Das Burn-out-Battle: Wer hat mehr Stress bei der Arbeit?
Neulich im Meeting: Ich komme rein, setze mich hin, fühle mich müde und ausgelaugt. Fragt mich ein Kollege: „Du siehst irgendwie nicht so gut aus, alles okay bei dir?“ Ich entgegne: „Es ist gerade einfach alles ein bisschen viel.“ Seine Antwort: „Willst du mal in meinen Kalender schauen? Dann siehst du, was viel ist.“
Wow. Danke für nichts!
Seit wann ist es eigentlich chic, sich gegenseitig zu übertrumpfen, wer gestresster ist? Als wäre die Person mit den meisten To-dos automatisch der wertvollste Mensch im Raum. Newsflash: Wir führen hier keine Opfer-Olympiade und auch kein Burn-out-Battle. Ich bin Geschäftsführerin, ja, mit Verantwortung, Druck, Terminen, Entscheidungen und allem, was dazugehört. Aber ich bin auch ein Mensch. Und wenn ich sage, „es ist gerade ein bisschen viel“, dann bedeutet das eigentlich: „Es ist deutlich zu viel.“ Das ist ein professionell heruntergespieltes Warnsignal, kein Aufruf zum Kalendervergleich!
Kranke Gesellschaft?
An welchem Punkt ist unsere Arbeitsgesellschaft falsch abgebogen? Wie sind wir in einer Arbeitswelt gelandet, in der sich alle kaputtarbeiten und keiner mehr zugeben darf, dass es reicht? Wer schwächelt, verliert. Wer weitermacht, gewinnt – nur leider nicht Gesundheit, Lebensqualität oder Klarheit. Sondern Herzrasen, Schlafstörungen und irgendwann einen ordentlichen Zusammenbruch.
Diese Kultur ist krank. Wer wirklich führen will – ein Team, ein Unternehmen, sich selbst – muss aufhören, sich über Erschöpfung zu definieren. Belastung ist individuell. Und ein „Mir ist es gerade zu viel“ verdient Akzeptanz, nicht ein Battle darum, wem es noch beschissener geht.

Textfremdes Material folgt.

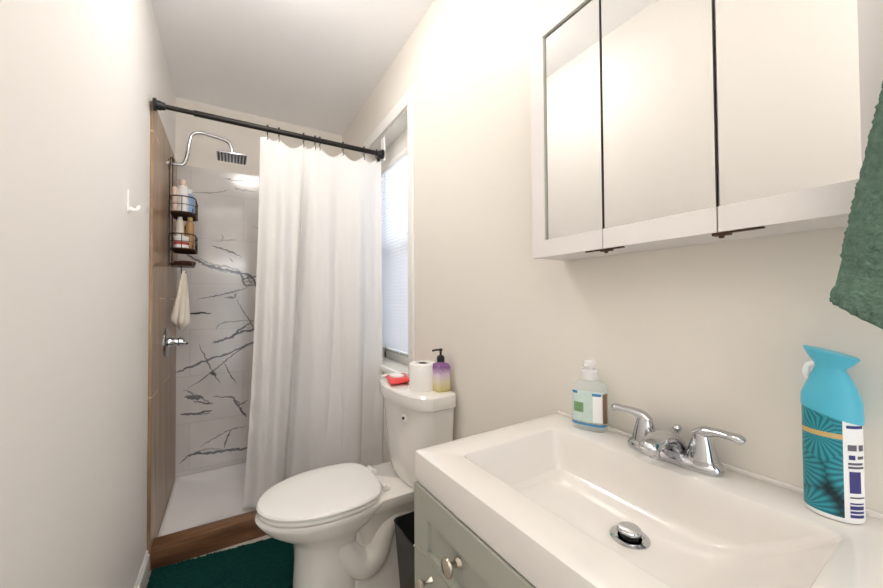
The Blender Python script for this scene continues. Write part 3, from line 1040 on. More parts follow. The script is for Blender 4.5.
bm = nb()
loft(bm, [lidring(-0.010, 0.3925), lidring(-0.003, 0.394), lidring(-0.001, 0.400), lidring(-0.003, 0.407), lidring(-0.012, 0.409)])
obj('seat', sized(bm), M['seat'], to)
bm = nb()
loft(bm, [lidring(-0.006, 0.4095), lidring(0.0, 0.411), lidring(0.002, 0.419), lidring(-0.003, 0.4255), lidring(-0.014, 0.4285), lidring(-0.07, 0.4305)])
obj('lid', sized(bm), M['seat'], to)
for s in (-1, 1):
    bm = nb()
    loft(bm, [rrect(0.549, 0.584, TC + s * 0.078 - 0.016, TC + s * 0.078 + 0.016, 0.008, 0.3925), rrect(0.549, 0.584, TC + s * 0.078 - 0.016, TC + s * 0.078 + 0.016, 0.008, 0.402),
              rrect(0.553, 0.580, TC + s * 0.078 - 0.013, TC + s * 0.078 + 0.013, 0.008, 0.407)])
    lathe(bm, [(0.008, -0.026), (0.009, -0.024), (0.009, 0.024), (0.008, 0.026)], (0.557, TC + s * 0.078, 0.412), (0, 1, 0), 14)
    obj('hinge', sized(bm), M['seat'], to)
for s in (-1, 1):
    lathe(bm := nb(), [(0.016, 0), (0.015, 0.008), (0.009, 0.014), (0.002, 0.016)], (0.50, TC + s * 0.100, 0.030), (0, 0, 1), 16)
    obj('bolt_cap', sized(bm), M['porc'], to)

TY = 1.448


def tankring(xf, w, z, g=0.0, bow=0.05, n=72):
    """plan of the tank: flat back, bowed front with rounded corners"""
    out = []
    for i in range(n + 1):
        u = math.sin(PI / 2 * (-1 + 2 * i / n))
        y = TY + u * (w / 2 + g)
        x = xf - g + bow * abs(u) ** 2.2 + 0.035 * abs(u) ** 14
        out.append((x, y, z))
    xb = 0.792 + 0.4 * g
    out.append((xb, TY + w / 2 + g - 0.006, z))
    out.append((xb - 0.006 + 0.006, TY + w / 2 + g - 0.02, z))
    out.append((xb, TY - w / 2 - g + 0.02, z))
    out.append((xb, TY - w / 2 - g + 0.006, z))
    return out


bm = nb()
loft(bm, [tankring(0.662, 0.36, 0.3925, bow=0.034), tankring(0.650, 0.385, 0.400, bow=0.036), tankring(0.640, 0.40, 0.45, bow=0.040), tankring(0.626, 0.43, 0.58, bow=0.044),
          tankring(0.617, 0.45, 0.70, bow=0.047), tankring(0.613, 0.456, 0.742, bow=0.048)])
obj('tank', sized(bm), M['porc'], to, angle=40)
bm = nb()
loft(bm, [tankring(0.607, 0.470, 0.742), tankring(0.600, 0.482, 0.746), tankring(0.598, 0.486, 0.757), tankring(0.598, 0.486, 0.780), tankring(0.600, 0.482, 0.794), tankring(0.606, 0.470, 0.801),
          tankring(0.622, 0.442, 0.803)])
obj('tank_lid', sized(bm), M['porc'], to, angle=30)
bm = nb()
lathe(bm, [(0.015, 0), (0.015, 0.003), (0.011, 0.006)], (0.6255, 1.345, 0.695), (-0.95, -0.3, 0.05), 20)
fb = obj('flush_badge', sized(bm), M['white'], to)
lathe(bm := nb(), [(0.0062, 0), (0.0062, 0.004), (0.004, 0.006)], (0.6202, 1.3433, 0.695), (-0.95, -0.3, 0.05), 14)
obj('flush_button', sized(bm), M['darkmetal'], fb, label='small dark flush button')

# things on the tank
ZT = 0.8165
tr = thing('toilet_roll', 'white toilet paper roll standing on the toilet tank', 'toilet roll', (0.688, 1.300, ZT))
lathe(bm := nb(), [(0.0225, 0.106), (0.0225, 0.0), (0.053, 0.0), (0.055, 0.003), (0.055, 0.103), (0.053, 0.106)], (0.688, 1.300, ZT), n=36)
bm.faces.ensure_lookup_table()
obj('paper', bm, M['paper'], tr)
lathe(bm := nb(), [(0.0212, 0.0995), (0.0212, 0.0), (0.0223, 0.0), (0.0223, 0.0995)], (0.688, 1.300, ZT), n=28)
obj('cardboard_core', bm, M['card'], tr)

ps = thing('pump_bottle', 'purple and yellow hand soap bottle with black pump on tank', 'soap bottle', (0.737, 1.236, ZT))
px, py = 0.737, 1.236
loft(bm := nb(), [rrect(px - 0.028, px + 0.028, py - 0.028, py + 0.028, 0.010, ZT), rrect(px - 0.031, px + 0.031, py - 0.031, py + 0.031, 0.012, ZT + 0.004),
                  rrect(px - 0.031, px + 0.031, py - 0.031, py + 0.031, 0.012, ZT + 0.098), rrect(px - 0.026, px + 0.026, py - 0.026, py + 0.026, 0.012, ZT + 0.108),
                  rrect(px - 0.014, px + 0.014, py - 0.014, py + 0.014, 0.010, ZT + 0.113), rrect(px - 0.013, px + 0.013, py - 0.013, py + 0.013, 0.010, ZT + 0.118)])
obj('body', bm, M['gradient'], ps)
lathe(bm := nb(), [(0.015, 0), (0.0155, 0.003), (0.0155, 0.018), (0.011, 0.024), (0.005, 0.026), (0.0045, 0.042), (0.008, 0.043), (0.008, 0.050), (0.005, 0.052)], (px, py, ZT + 0.1165), n=20)
tube(bm, [(px, py, ZT + 0.163), (px - 0.015, py + 0.012, ZT + 0.163), (px - 0.027, py + 0.021, ZT + 0.159)], 0.004, 8)
obj('pump', bm, M['black'], ps)

wp = thing('wipes_pack', 'coral red flat wipes pack with white lid on the tank', 'wipes pack', (0.655, 1.475, ZT))
bm = nb()
nu, nv = 20, 14
for side in (0, 1):
    pass
rings = []
for i in range(nu + 1):
    u = -1 + 2 * i / nu
    ring = []
    for k in range(24):
        a = 2 * PI * k / 24
        hx = 0.050 * (1 if abs(u) < 0.9 else 0.96)
        th = 0.0115 * (1 - abs(u) ** 5) + 0.0012
        c, s = math.cos(a), math.sin(a)
        ring.append((0.655 + hx * math.copysign(abs(c) ** 0.8, c) + 0.02 * u, 1.475 + 0.080 * u, ZT + 0.0135 + th * math.copysign(abs(s) ** 0.7, s) + 0.0012 * math.sin(7 * u + 3 * c)))
    rings.append(ring)
loft(bm, rings)
obj('film_pack', bm, M['red'], wp)
loft(bm := nb(), [ell(0.648, 1.478, ZT + 0.0235, 0.028, 0.044, 28, 2.6), ell(0.648, 1.478, ZT + 0.030, 0.028, 0.044, 28, 2.6), ell(0.648, 1.478, ZT + 0.032, 0.024, 0.040, 28, 2.6)])
obj('flip_lid', bm, M['white'], wp)
tb = thing('paste_tube', 'small white tube lying at the window end of tank', 'tube', (0.640, 1.592, ZT))
tube(bm := nb(), [(0.622, 1.572, ZT + 0.009), (0.642, 1.580, ZT + 0.009), (0.666, 1.588, ZT + 0.0085), (0.680, 1.592, ZT + 0.008)], [0.008, 0.009, 0.0085, 0.006], 12, 4, flat=([0.9, 1, 1.1, 1.4], [0.9, 0.95, 0.7, 0.3]))
obj('tube_body', bm, M['white'], tb)
lathe(bm := nb(), [(0.0075, 0), (0.0075, 0.012), (0.006, 0.013)], (0.6215, 1.5718, ZT + 0.009), (-0.93, -0.37, 0), 14)
obj('cap', bm, M['white'], tb)

# ------------------------------------------------------------------ trash bin and rug
bn = thing('trash_bin', 'black open trash bin between the toilet and the vanity', 'trash bin', (0.62, 1.10, 0))
bm = nb()
bx0, bx1, by0, by1, bh = 0.528, 0.715, 0.95, 1.252, 0.36


def binr(g, z, r=0.022):
    return rrect(bx0 - g, bx1 + g, by0 - g, by1 + g, r, z, 5)


loft(bm, [binr(-0.026, 0.0), binr(-0.024, 0.004), binr(-0.002, bh - 0.004), binr(0.0, bh), binr(-0.004, bh), binr(-0.006, bh - 0.006), binr(-0.029, 0.010), binr(-0.05, 0.006)])
obj('bin_body', bm, M['black'], bn)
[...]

Die Wahrheit ist: Viel zu oft falle ich trotzdem genau auf dieses Battle herein und spiele mit. Das ist eine der Herausforderungen als Unternehmerin. Bei mir gibt es keinen Arbeitgeber, der im Rahmen seiner Sorgfaltspflicht ein Auge auf mein Wohlbefinden hat. Ich bin einzig und allein dafür verantwortlich.
Bleibt gesund!
Erfolg misst sich nicht an der Anzahl der durchgearbeiteten Nächte. Sondern daran, wie gut wir Entscheidungen treffen, welche Resultate wir erreichen, wie klar wir kommunizieren und wie gesund wir bleiben – körperlich wie mental. Und ja, auch daran, wie wir mit anderen umgehen, wenn sie mal durchhängen. Lasst uns aufhören, uns über die Länge unserer To-do-Listen oder den Füllstand unserer Kalender zu profilieren. Es ist kein Wettbewerb. Es ist Arbeit. Und die ist nur dann nachhaltig erfolgreich, wenn wir den Menschen hinter dem Job nicht verlieren.
Seid ihr auch Kalendervergleicher?
Wie erlebt ihr das in eurem Arbeitsalltag? Gibt’s bei euch auch diesen unausgesprochenen Wettbewerb, wer am meisten zu tun hat – oder vielleicht sogar schon ausgebrannt ist? Und wie geht ihr persönlich mit Erschöpfung um? Ich bin gespannt auf eure Erfahrungen!